Should You Pray the Rosary During Mass? What Pius XII & Aquinas Actually Taught
A deep dive into Mediator Dei, participatio actuosa, and the true meaning of the liturgy
Few questions in Catholic liturgical life generate more heat than this one: Is it appropriate to pray the Rosary during the Traditional Latin Mass? On the surface, it seems like a matter of personal piety — after all, isn’t any prayer directed to God a good thing? But the answer requires us to go deeper: into the actual words of Pope Pius XII, into the theology of St. Thomas Aquinas, and into the very nature of what the liturgy is and does.
The argument for praying the Rosary during Mass is, on its face, a clever one. Pius XII, in his encyclical Mediator Dei (1947), did acknowledge that the faithful are sometimes unable to use the Roman Missal and therefore engage in private devotions during the celebration of the liturgy. And Aquinas, in his treatment of the altar server’s role, observed that the server answers on behalf of the entire people, which might seem to free the laity to pursue their own private prayer while the server handles the responses. Taken together, one might conclude that silent private devotion, even the Rosary, is perfectly acceptable during Mass.
But this reading misses the mark, and it misreads both authorities. Pius XII, in the very same passage where he acknowledges private devotions, immediately adds that the faithful should not be considered “strangers or silent spectators” at the Mass. His acknowledgment of the practice was not an endorsement — it was a pastoral concession in response to a widespread problem of liturgical illiteracy. The faithful were praying the Rosary during Mass precisely because they did not understand what the Mass was. Pius XII named this a deficiency, not a virtue, and placed the burden squarely on priests, bishops, and theologians to draw the laity more deeply into the sacred action.
This is, in fact, exactly what the liturgical reform movement of the late nineteenth and early twentieth centuries sought to address. Long before the Second Vatican Council, reformers looked out at congregations praying their own private devotions during Mass, the Rosary, novenas, personal meditations, and recognized a profound disconnect. The liturgy was happening at the altar, and the people were somewhere else entirely in their interior lives. The reformers did not primarily seek the vernacular or a simplified rite. Their central concern was participatio actuosa — active participation. They wanted the faithful to be consciously united to the sacrifice unfolding before them, not retreating into a private devotional world of their own. And yet, despite decades of liturgical reform, the laity have remained largely disconnected from the mystery, meaning, and purpose of the Mass. In that sense, both the traditional reformers and the post-conciliar reformers arrived at the same frustrating destination.

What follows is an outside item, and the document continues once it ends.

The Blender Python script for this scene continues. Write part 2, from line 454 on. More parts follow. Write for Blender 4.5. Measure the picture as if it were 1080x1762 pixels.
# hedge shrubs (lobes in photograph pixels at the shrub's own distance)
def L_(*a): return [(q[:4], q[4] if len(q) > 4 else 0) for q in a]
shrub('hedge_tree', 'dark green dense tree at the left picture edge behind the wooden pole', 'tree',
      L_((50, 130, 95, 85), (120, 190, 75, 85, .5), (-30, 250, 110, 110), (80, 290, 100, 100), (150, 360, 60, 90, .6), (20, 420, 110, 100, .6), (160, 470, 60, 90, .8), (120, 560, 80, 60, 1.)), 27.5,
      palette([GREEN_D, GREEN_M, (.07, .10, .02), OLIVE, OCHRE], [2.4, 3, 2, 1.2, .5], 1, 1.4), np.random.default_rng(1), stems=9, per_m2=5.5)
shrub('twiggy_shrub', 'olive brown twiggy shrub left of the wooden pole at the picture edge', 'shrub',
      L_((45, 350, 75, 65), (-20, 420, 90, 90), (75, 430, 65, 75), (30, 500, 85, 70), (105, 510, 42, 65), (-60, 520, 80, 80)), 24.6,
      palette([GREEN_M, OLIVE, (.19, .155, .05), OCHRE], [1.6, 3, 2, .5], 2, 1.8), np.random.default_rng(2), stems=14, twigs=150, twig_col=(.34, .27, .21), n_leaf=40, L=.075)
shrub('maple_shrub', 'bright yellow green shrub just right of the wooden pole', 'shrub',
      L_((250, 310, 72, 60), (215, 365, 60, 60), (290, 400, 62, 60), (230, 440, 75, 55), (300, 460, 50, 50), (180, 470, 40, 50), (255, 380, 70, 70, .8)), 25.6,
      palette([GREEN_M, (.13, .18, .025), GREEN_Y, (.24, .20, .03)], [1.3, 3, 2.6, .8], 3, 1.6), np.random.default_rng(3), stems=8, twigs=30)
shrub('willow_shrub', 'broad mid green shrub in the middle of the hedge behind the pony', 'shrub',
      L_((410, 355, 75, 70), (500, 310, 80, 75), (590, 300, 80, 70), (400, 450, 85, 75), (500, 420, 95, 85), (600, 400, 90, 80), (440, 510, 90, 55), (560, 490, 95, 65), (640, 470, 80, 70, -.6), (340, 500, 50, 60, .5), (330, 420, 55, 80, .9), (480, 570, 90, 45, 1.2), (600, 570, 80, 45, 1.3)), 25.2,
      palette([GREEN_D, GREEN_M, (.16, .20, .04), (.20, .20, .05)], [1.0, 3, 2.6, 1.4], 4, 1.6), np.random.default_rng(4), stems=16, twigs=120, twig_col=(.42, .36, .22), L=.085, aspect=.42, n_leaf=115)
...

To understand why private devotions during Mass miss the point, we must first understand what the liturgy actually is. The liturgy is not a container for private prayer, nor is it a backdrop against which the faithful pursue their own interior devotions. The liturgy is worship. It is Christ speaking. It is sacrifice and offering. It is prayer delivered through Jesus Christ, focused not on the human person but on God. It is engagement, encounter, and mission, and that last element is crucial: one of the principal purposes of the liturgy is not to keep us in it, but to send us from it formed and transformed. The highest good the Mass achieves is not that we remain within its walls, but that we go out from it as different people, shaped by what we have received. The liturgy is also revelation and active participation, and the question of who participates and how is at the very heart of what we must answer.
When we say the liturgy is Christ speaking, every distraction from that becomes something more than merely suboptimal; it becomes a kind of rudeness toward Christ. A child coloring in a pew, an adult scrolling a phone during the readings, a parishioner praying the Rosary while the Eucharistic Prayer unfolds at the altar: each of these is a turning away from the One who is speaking, offering, and uniting. The Holy Rosary is a high sacramental and a venerable form of prayer, but it is not the Mass. The Mass is our highest form of prayer. When we substitute a lesser prayer for the greater one during the very moments the greater one is being offered, we deprive our souls of what is most good. We distract ourselves from a sacramental encounter with Christ, from the very thing the liturgy was designed to accomplish in us.
The Church tolerates the ignorance that produces these behaviors because grace is present simply by showing up. But tolerance is not the same as affirmation, and presence is not the same as participation. Pius XII did not endorse praying the Rosary during Mass. He described a pastoral reality and immediately called the Church beyond it. The tradition of private devotions during the liturgy reflects not a richness of Catholic piety but a poverty of liturgical understanding, one that the Church has been trying to remedy for well over a century. The ideal is not private devotion. The ideal is the liturgical life: a life formed by conscious, active, interior union with the sacrifice of Christ, beginning at the altar and extending outward into everything we are and do.